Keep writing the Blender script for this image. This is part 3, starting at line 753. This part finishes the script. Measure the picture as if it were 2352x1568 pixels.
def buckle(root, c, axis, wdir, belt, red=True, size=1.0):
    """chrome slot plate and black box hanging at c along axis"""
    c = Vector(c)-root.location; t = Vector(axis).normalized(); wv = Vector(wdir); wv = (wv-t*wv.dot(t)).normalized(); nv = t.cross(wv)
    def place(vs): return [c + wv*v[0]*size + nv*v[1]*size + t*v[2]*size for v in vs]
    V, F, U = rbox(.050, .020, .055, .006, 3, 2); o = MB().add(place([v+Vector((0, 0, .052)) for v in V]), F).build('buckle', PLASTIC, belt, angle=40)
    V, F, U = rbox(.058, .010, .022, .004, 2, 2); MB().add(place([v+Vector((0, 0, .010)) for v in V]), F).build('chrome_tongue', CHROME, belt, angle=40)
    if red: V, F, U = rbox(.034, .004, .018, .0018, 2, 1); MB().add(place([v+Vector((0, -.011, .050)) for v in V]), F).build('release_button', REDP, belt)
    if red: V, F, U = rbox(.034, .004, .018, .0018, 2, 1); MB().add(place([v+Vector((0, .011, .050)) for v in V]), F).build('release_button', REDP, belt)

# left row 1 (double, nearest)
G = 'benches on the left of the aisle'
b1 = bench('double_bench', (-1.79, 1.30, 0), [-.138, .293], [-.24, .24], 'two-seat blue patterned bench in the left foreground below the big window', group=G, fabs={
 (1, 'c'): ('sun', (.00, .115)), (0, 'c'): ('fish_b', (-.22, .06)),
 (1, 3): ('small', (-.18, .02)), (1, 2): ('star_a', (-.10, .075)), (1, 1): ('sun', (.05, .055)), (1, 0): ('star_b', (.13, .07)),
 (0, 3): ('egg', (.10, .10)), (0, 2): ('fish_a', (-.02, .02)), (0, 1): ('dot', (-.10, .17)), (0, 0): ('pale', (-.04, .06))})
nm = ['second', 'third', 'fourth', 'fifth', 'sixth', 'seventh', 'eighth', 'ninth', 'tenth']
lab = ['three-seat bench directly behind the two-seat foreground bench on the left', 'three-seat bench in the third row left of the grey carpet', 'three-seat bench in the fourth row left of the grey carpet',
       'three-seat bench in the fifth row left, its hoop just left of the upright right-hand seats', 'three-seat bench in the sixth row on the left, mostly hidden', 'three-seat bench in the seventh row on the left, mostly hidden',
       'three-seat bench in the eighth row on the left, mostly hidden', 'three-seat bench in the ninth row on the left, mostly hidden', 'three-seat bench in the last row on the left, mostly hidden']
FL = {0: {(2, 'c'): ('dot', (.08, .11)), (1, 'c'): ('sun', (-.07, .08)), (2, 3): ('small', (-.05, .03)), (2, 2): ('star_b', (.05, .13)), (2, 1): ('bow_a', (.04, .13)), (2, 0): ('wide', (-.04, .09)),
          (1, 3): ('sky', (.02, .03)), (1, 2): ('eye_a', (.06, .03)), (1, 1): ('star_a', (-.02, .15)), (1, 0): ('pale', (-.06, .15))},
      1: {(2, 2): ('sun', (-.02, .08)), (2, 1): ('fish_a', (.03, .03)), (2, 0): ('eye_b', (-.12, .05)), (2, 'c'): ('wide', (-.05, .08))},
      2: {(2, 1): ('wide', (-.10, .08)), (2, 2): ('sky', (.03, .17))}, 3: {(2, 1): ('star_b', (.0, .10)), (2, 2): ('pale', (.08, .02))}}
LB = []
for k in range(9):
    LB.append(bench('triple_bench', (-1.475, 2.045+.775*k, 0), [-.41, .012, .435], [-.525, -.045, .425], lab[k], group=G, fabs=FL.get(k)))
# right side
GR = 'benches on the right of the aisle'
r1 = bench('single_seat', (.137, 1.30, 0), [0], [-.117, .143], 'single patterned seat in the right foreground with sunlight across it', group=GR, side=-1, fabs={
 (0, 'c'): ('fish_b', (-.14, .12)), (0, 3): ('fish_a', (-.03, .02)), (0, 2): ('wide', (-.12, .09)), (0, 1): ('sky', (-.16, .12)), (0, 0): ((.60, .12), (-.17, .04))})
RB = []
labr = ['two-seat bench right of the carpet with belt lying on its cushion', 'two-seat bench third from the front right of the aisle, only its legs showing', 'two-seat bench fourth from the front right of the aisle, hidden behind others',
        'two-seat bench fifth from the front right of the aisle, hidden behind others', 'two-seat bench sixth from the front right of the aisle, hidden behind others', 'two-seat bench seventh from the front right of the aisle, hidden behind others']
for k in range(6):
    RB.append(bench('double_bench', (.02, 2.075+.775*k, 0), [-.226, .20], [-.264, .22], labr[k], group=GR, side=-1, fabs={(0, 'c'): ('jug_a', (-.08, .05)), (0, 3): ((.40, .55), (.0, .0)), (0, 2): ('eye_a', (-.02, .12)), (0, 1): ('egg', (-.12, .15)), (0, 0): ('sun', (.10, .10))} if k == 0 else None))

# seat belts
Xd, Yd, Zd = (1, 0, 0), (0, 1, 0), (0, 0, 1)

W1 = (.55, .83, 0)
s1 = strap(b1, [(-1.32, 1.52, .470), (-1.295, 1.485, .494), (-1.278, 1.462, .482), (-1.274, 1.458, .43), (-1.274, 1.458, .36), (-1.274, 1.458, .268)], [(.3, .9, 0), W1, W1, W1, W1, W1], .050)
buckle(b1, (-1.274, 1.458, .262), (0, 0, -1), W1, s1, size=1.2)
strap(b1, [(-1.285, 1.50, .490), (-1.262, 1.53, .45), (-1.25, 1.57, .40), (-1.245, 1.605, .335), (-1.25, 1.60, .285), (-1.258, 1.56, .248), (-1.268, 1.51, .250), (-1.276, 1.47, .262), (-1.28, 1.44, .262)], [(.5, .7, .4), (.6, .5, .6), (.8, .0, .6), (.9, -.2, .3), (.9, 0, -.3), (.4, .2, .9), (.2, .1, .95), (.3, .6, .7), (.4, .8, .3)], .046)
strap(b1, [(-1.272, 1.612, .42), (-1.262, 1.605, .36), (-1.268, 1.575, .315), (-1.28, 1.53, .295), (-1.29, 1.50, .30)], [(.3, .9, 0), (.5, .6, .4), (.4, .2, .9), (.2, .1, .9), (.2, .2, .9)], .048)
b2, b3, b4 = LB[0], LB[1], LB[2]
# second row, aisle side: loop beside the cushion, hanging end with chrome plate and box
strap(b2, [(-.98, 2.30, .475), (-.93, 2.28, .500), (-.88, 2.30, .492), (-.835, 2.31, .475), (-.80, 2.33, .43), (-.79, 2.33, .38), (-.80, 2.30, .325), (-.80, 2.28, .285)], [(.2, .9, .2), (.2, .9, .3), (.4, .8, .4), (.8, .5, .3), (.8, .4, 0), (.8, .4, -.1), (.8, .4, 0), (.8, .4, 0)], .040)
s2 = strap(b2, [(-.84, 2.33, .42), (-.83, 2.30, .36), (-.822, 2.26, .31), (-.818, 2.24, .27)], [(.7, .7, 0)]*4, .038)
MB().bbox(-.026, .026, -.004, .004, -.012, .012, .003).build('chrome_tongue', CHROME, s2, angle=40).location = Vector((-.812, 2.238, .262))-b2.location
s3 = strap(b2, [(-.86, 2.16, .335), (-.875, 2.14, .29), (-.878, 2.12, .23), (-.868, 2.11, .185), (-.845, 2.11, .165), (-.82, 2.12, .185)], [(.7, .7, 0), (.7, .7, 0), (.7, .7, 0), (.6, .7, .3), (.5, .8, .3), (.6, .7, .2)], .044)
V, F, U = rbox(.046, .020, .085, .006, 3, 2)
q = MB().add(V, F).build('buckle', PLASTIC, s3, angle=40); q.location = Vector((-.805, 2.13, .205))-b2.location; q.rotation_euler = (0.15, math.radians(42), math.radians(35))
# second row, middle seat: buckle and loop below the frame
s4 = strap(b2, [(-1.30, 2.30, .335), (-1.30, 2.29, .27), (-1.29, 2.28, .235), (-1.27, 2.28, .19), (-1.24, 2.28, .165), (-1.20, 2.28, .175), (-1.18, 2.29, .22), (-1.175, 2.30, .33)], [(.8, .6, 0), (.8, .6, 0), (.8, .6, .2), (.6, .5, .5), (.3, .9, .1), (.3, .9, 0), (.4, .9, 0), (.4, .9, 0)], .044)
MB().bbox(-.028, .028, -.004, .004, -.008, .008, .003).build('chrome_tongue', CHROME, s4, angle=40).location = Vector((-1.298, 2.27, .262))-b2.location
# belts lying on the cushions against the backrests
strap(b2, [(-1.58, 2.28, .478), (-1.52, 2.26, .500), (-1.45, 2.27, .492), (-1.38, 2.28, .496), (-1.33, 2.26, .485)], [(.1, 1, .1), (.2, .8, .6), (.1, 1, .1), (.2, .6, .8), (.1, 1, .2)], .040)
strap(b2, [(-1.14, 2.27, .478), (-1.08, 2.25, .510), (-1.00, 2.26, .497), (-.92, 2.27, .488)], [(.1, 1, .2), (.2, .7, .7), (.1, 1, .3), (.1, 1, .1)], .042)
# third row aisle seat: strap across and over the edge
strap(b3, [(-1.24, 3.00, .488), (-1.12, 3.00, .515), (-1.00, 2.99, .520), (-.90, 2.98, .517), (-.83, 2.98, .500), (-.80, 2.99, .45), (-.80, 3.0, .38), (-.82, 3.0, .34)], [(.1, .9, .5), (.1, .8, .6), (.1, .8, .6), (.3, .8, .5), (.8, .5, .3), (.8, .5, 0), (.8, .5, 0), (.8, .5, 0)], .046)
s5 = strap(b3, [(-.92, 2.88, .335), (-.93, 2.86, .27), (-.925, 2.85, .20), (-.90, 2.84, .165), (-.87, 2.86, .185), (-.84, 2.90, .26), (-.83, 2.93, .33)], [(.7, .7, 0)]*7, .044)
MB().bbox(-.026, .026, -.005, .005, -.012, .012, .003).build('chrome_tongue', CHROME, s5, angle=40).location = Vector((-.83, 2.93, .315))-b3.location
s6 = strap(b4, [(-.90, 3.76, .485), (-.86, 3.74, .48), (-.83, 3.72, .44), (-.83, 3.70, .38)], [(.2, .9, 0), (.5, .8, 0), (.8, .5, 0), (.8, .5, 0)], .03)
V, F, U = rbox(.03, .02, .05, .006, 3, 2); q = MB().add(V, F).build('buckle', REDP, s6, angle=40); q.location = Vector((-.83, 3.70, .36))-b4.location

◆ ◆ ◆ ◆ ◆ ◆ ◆

In the listing above, reproduce the first line and each one after it through the line that contains "MB().add(place([v+Vector((0, .011, .050))".

WRITTEN SOLUTION.
Keep writing the Blender script for this image. This is part 3, starting at line 753. This part finishes the script. Measure the picture as if it were 2352x1568 pixels.
def buckle(root, c, axis, wdir, belt, red=True, size=1.0):
    """chrome slot plate and black box hanging at c along axis"""
    c = Vector(c)-root.location; t = Vector(axis).normalized(); wv = Vector(wdir); wv = (wv-t*wv.dot(t)).normalized(); nv = t.cross(wv)
    def place(vs): return [c + wv*v[0]*size + nv*v[1]*size + t*v[2]*size for v in vs]
    V, F, U = rbox(.050, .020, .055, .006, 3, 2); o = MB().add(place([v+Vector((0, 0, .052)) for v in V]), F).build('buckle', PLASTIC, belt, angle=40)
    V, F, U = rbox(.058, .010, .022, .004, 2, 2); MB().add(place([v+Vector((0, 0, .010)) for v in V]), F).build('chrome_tongue', CHROME, belt, angle=40)
    if red: V, F, U = rbox(.034, .004, .018, .0018, 2, 1); MB().add(place([v+Vector((0, -.011, .050)) for v in V]), F).build('release_button', REDP, belt)
    if red: V, F, U = rbox(.034, .004, .018, .0018, 2, 1); MB().add(place([v+Vector((0, .011, .050)) for v in V]), F).build('release_button', REDP, belt)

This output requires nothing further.